His piece on Poppy Bush at Esquire:
Bush never appeared comfortable with these developments, but he never could quite bring himself to denounce them, and he had very little compunction about using them when he needed to do so. Because of this, and because of the starchy aloofness of his basic mien, he struggled mightily against the impression that he was inauthentic. He did not often win that battle.
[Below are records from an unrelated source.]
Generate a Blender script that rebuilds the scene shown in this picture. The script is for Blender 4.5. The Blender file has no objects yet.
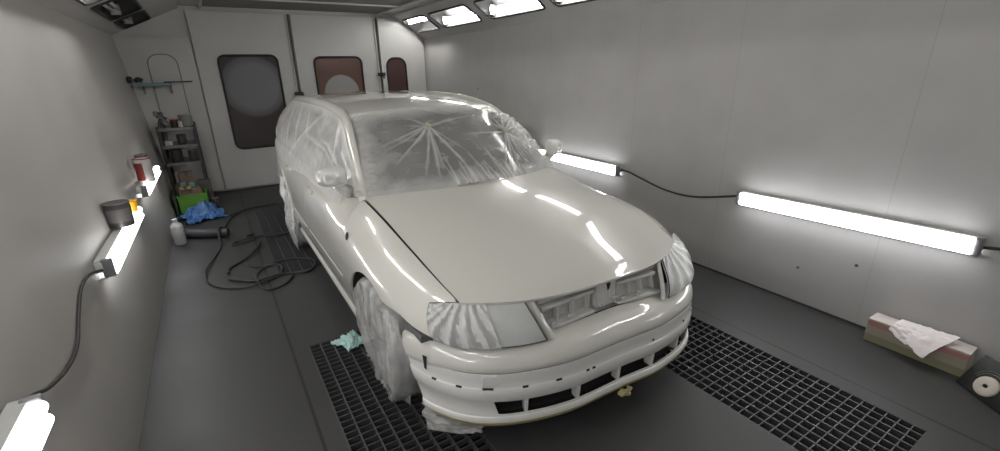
import bpy, bmesh, math, random
import numpy as np
from mathutils import Vector, Matrix, noise
random.seed(7)
SC = bpy.context.scene
COL = SC.collection
PI = math.pi

# ------------------------------------------------------------------ helpers
def pchip(xs, ys):
    xs = np.array(xs, float); ys = np.array(ys, float)
    h = np.diff(xs); d = np.diff(ys) / h
    m = np.zeros_like(ys)
    for i in range(1, len(xs) - 1):
        if d[i-1] * d[i] > 0:
            w1 = 2*h[i] + h[i-1]; w2 = h[i] + 2*h[i-1]
            m[i] = (w1 + w2) / (w1/d[i-1] + w2/d[i])
    m[0] = d[0]; m[-1] = d[-1]
    def f(x):
        x = min(max(x, xs[0]), xs[-1])
        i = int(min(max(np.searchsorted(xs, x) - 1, 0), len(xs) - 2))
        t = (x - xs[i]) / h[i]
        return float((1+2*t)*(1-t)**2*ys[i] + t*(1-t)**2*h[i]*m[i] + t*t*(3-2*t)*ys[i+1] + t*t*(t-1)*h[i]*m[i+1])
    return f

def fbm(x, y, z=0.0, o=4):
    return noise.fractal(Vector((x, y, z)), 1.0, 2.0, o)

def resample(pts, n):
    pts = [np.array(p, float) for p in pts]
    L = [0.0]
    for a, b in zip(pts, pts[1:]): L.append(L[-1] + np.linalg.norm(b - a))
    out = []
    j = 0
    for k in range(n):
        s = L[-1] * k / (n - 1)
        while j < len(L) - 2 and s > L[j+1]: j += 1
        t = (s - L[j]) / max(L[j+1] - L[j], 1e-9)
        out.append(pts[j] * (1 - t) + pts[j+1] * t)
    return out

def catmull(pts, n=6):
    pts = [np.array(p, float) for p in pts]
    P = [2*pts[0]-pts[1]] + pts + [2*pts[-1]-pts[-2]]
    out = []
    for i in range(1, len(P) - 2):
        a, b, c, d = P[i-1:i+3]
        for k in range(n):
            t = k / n
            out.append(.5*((2*b) + (c-a)*t + (2*a-5*b+4*c-d)*t*t + (3*b-a-3*c+d)*t**3))
    out.append(pts[-1])
    return out

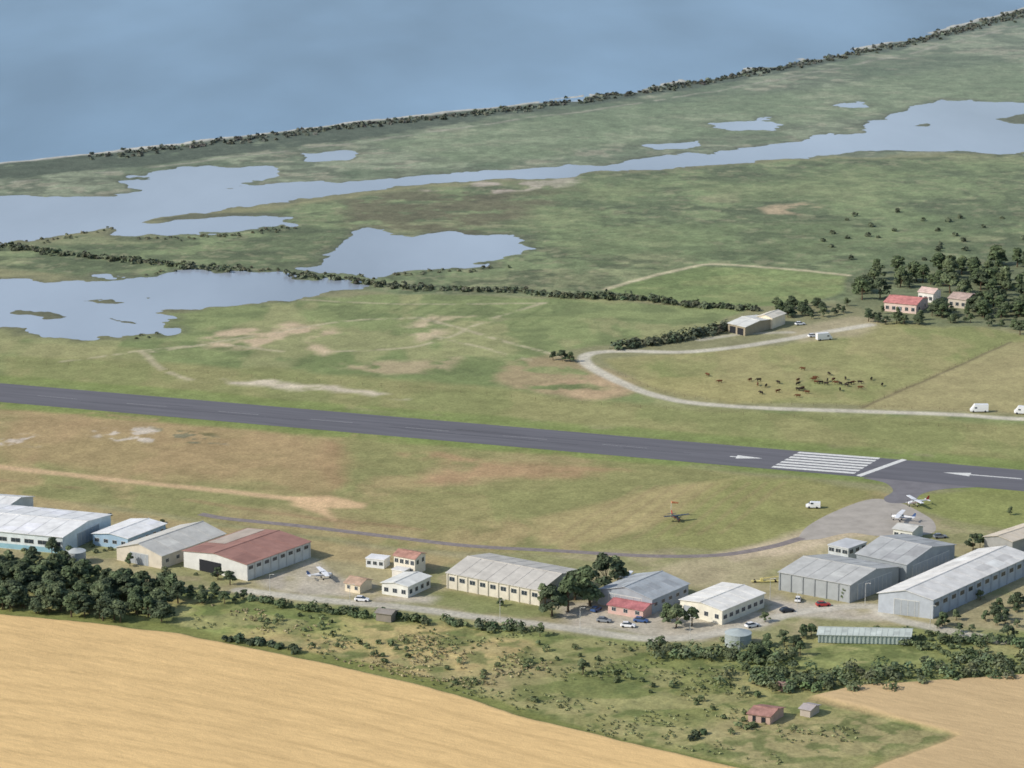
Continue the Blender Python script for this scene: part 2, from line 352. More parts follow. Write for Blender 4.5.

My lord, the man enlisted to fight in World War II when he was still underage and he came back a genuine hero. (Say what you will about those old WASP families, but there are a lot of their names on the wall in Memorial Hall and in the Memorial Church at Harvard.) Why did he feel that, to be president, he had to butch it up against Dan Rather, or tell an audience after his debate against Geraldine Ferraro that he’d “kicked a little ass last night.” Why did he feel he had to flip flop on reproductive choice as baroquely as he did? He felt he had to act in this ridiculous fashion, and he wasn’t strong enough to fight against his own ambition. Battlefield courage and political courage can be quite different things.
- and -
He could have been one of the most powerful voices against the slide of Republicanism into movement conservatism, religious fanaticism, and irrationality in general. Maybe nobody could have stopped it. (Even his son, George W. Bush, made a kabuki stab at it. Remember “compassionate conservatism”? But, because he was a Bush, W handed this phantom philosophy over to Karl Rove, who had been too much of a ruthless ratfcker for the elder Bush. We ended up as a nation that tortures.) But he could have tried. His stature would have counted against it.
But he could never muster enough political gumption to overcome his own ambition.